The Omen is blessed with solid work by most of the cast. For most of the film, Gregory Peck plays his normal moral uprightness in a strong manner. I will take Peck to task for that cemetery scene. Despite discovering the truth of both Damien's mother and his own son, he was surprisingly almost bored. Peck did not show outrage or horror at his discovery. Instead, he seemed a bit detached from things, as if reciting dialogue versus attempting to make Thorn a real person.
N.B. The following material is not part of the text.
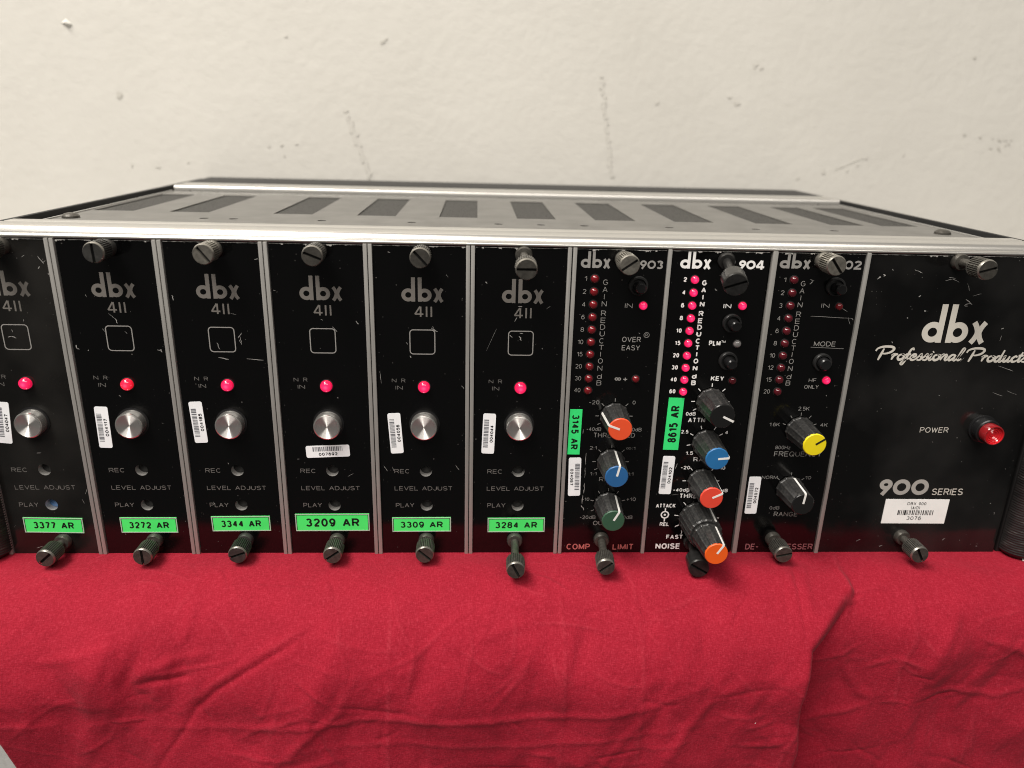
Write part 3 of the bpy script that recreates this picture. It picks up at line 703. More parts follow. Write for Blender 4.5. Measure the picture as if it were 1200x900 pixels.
def extrude_x(prof, x0, x1, mb, mi=0):
    n = len(prof); vs = [(x0, y, z) for y, z in prof] + [(x1, y, z) for y, z in prof]
    fs = [(i, (i + 1) % n, n + (i + 1) % n, n + i) for i in range(n)] + [tuple(range(n - 1, -1, -1)), tuple(range(n, 2 * n))]
    mb.add(vs, fs, mi)
b_ = MB()
extrude_x([(-.5, 131.75), (-.75, 132.0), (-.7, 132.6), (-.2, 133.1), (.6, 133.25), (22.5, 133.25), (22.5, 131.75)], -22, 453, b_)
extrude_x([(.9, 133.26), (1.2, 134.2), (1.9, 135.2), (3.0, 135.75), (11.5, 135.8), (11.9, 135.35), (13.0, 135.3), (13.4, 135.7), (19.5, 135.7), (20.2, 135.2), (20.2, 133.26)], 15.5, 411.5, b_)
b_.build('front_rail', M['front_rail'], rack, angle=50)
b_ = MB()
extrude_x([(190, 131.6), (190, 134.0), (190.6, 134.7), (196, 134.8), (196.4, 134.4), (198, 134.4), (198.4, 134.8), (212, 134.8), (213, 134.2), (213, 131.6)], 12, 419, b_)
b_.build('rear_rail', M['front_rail'], rack, angle=50)
b_ = MB(); b_.box(6, 424, 213.5, 272, 124, 133.9, c=1.2); b_.build('rear_housing', M['chassis'], rack)
for x0, x1 in ((-25, 1.4), (424.6, 456)):
    b_ = MB(); b_.box(x0, x1, .2, 3.4, .6, 131.6, c=.3); b_.build('rack_ear', M['chassis'], rack)
for cx in (-10.4, 437.2):
    b_ = MB(); zs_ = [0.6, 1.0] + [1.6 + .55 * i for i in range(236)] + [131.0]
    n = 20; vs = []
    for k, z in enumerate(zs_):
        e = min(1, .80 + .2 * min(1, (z - .6) / 2.2)) * (1.0 if k % 2 else 0.985)
        for i in range(n + 1):
            a = math.pi * i / n
            vs.append((cx - 12.2 * e * math.cos(a), -.2 - 9.5 * e * math.sin(a) ** .8, z))
    fs = [(k * (n + 1) + i, k * (n + 1) + i + 1, (k + 1) * (n + 1) + i + 1, (k + 1) * (n + 1) + i) for k in range(len(zs_) - 1) for i in range(n)]
    fs += [tuple(range(n, -1, -1)), tuple((len(zs_) - 1) * (n + 1) + i for i in range(n + 1))]
    b_.add(vs, fs)
    # worn bright nicks along the lower edge
    rr = random.Random(int(cx) + 50)
    for i in range(9):
        a = math.pi * (0.28 + .28 * rr.random()); q = 12.2 * .86
        x, y = cx - q * math.cos(a), -.2 - 9.5 * .86 * math.sin(a) ** .8
        b_.box(x - rr.uniform(.2, .9), x + rr.uniform(.2, .9), y - .45, y, .7, .9 + rr.uniform(.1, .4), 1)
    b_.build('handle', [M['handle'], M['edge']], rack, angle=25)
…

Remick too was a bit dramatic and theatrical as Karen. However, it worked for her here. It is rather the supporting cast that does the best. Troughton's Brenan does come across as psychotic prone to speaking in riddles. However, when he is speaking more clearly, his words of doom are frightening. Whitelaw's Mrs. Baylock ably goes from pleasant and warm to menacing and dangerous. Warner's Jennings too shifts from cynical to horrified. It is a credit to director Richard Donner that he got such strong performances from almost all his cast.

The Omen also has excellent cinematography that gives the story an added layer of storytelling. Early on, we see Damien sitting in front of a fire, the message of his birth clear. There is also the moment when Brennan goes on a rant in front of Ambassador Thorn. The various family photos play a strong counter match to what Brennan is saying.

Finally, there is Jerry Goldsmith's Oscar-winning score, surprisingly his only Oscar win out of 18 nominations. While the best-known musical element for The Omen is his vocal theme, Ave Satani, also Oscar nominated, the overall score blends romance with terror quite well. The musical shifts from an almost pastoral section when the Thorns first arrive in London to the creepy music playing when Karen comes to a shocking conclusion balance the menace and horror of the story.

The Omen works on almost every level. Some of the effects are dated, and parts of David Seltzer's screenplay do not hold up. Why, for example, does Thorn push to kill Damien then not be willing to do it? However, these are minor quibbles. The Omen works due to how the story builds up slowly, allowing the menace to grow logically. It also works due to how it draws on an Oedipus-like manner to try and avoid fate only to end up fulfilling it.  

Menacing without being graphic, effectively creepy and well-crafted, The Omen is a fine example of true horror.